Saturday, August 18, 2012

The Wedding Learning Curve

What I've learned from weddings for when I'm plotting planning my own:

KISS.  Not during the ceremony but Keep It Short & Simple. My own take on the acronym. The ceremony bit for last Sunday's wedding was fifteen minutes.  It was brilliant. Not a lot of speaking by the officiant, nice succinct vows by the couple and then everyone is released to mingle and eat.

Good food is a must.  Whether it's appetizers, a potluck or served courses, if the food is good everyone walks away with a smile on their face. Simple dishes but high quality.  Don't over feed people because most have a propensity to keep eating as long as the food is there. It seems that the food is one of the first things that people comment on or ask about after.

You never need as much cake as you think you do.  I've never been at a wedding where there wasn't cake left over. Again, go simple. Small slices but lots of them. A few even smaller kid-friendly/dieter-friendly plates too. Absolutely no smashing cake in each others faces for the bride and grooms.

While signature drinks seems like a good idea, I haven't had one I like at a wedding.  Sure, it seemed like a nice drink when the bartender had you try a bourbon-gin-fizz-foo foo-whatever. The odds that most other folks are going to like it are slim to none.  Open bar with a few beers/ciders, and options are the way to go.  I'll take a simple gin and tonic or rum and coke over a foo-foo whatsy any day. Just keep it coming.

Champagne is overrated.  This is a totally personal opinion partially based on the fact that champagne and I have a hate-hate relationship.  I don't love the taste.  It also seems to rush to my brain and start banging around with a hammer. If I have a toast (and that's a very big IF), it's going to be with the bevvie of one's choice.

No kids or animals in the wedding.  Johnny Carson made the wise oberservation that one should never perform with children or animals let they upstage you.  There is no surer way for things to not go as planned.

Take season and temperature into account.  No one enjoys swealtering or freezing. If it's unavoidable, chose a venue with appropriate accomodations.

Less stuff makes life easier.  Fewer acitvities on the wedding day. Less stuff to schlep around.  Fewer people involved.  Of course, I subscribe to those policies in my every day life. 

I may not have a wedding, ever.  I may not get married.  The first time around I managed to end up married without a shower, a party, a wedding, an invitation, an anything.  If I feel the need to say "I do" again, it will probably be with a small ceremony.  I have friends from all over the place, living all over the place.  I think that makes for the prefect opportunity for a destination wedding because even if I held it locally, people would have to fly in for it. Luckily I'm selective about my peeps, just like I am about my beer.

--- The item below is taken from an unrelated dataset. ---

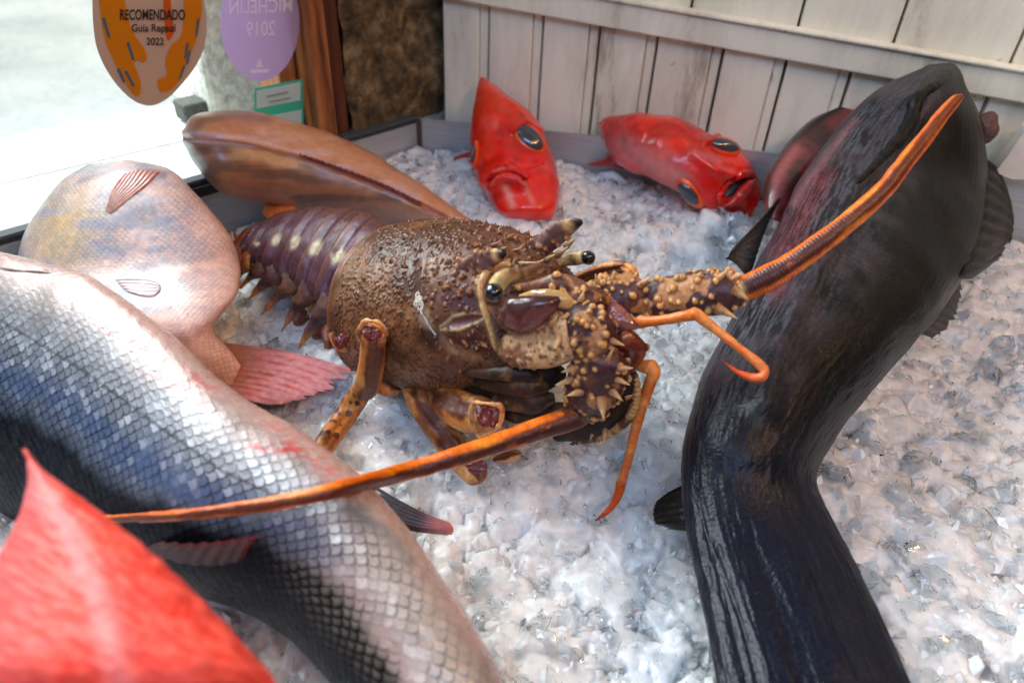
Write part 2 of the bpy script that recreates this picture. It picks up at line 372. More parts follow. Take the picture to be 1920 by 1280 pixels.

Most people have similar reactions to weddings as they do with babies.  They ooohhh and ahhhhh and coo over them, the pictures, the process.  I don't get it.  I just don't.  It a lot of time, a lot more money, stress, chaos, aggravation.  I might meet Mr. Amazing and want all of that baloney, but I will never, NEVER spend thirty, forty, fifty thousand on a one day event. That's craziness people.

Family, friends, a beach somewhere. . . .Oh and Mr. Amazing! If it weren't for that bit, I'd be ready to schedule a wedding now.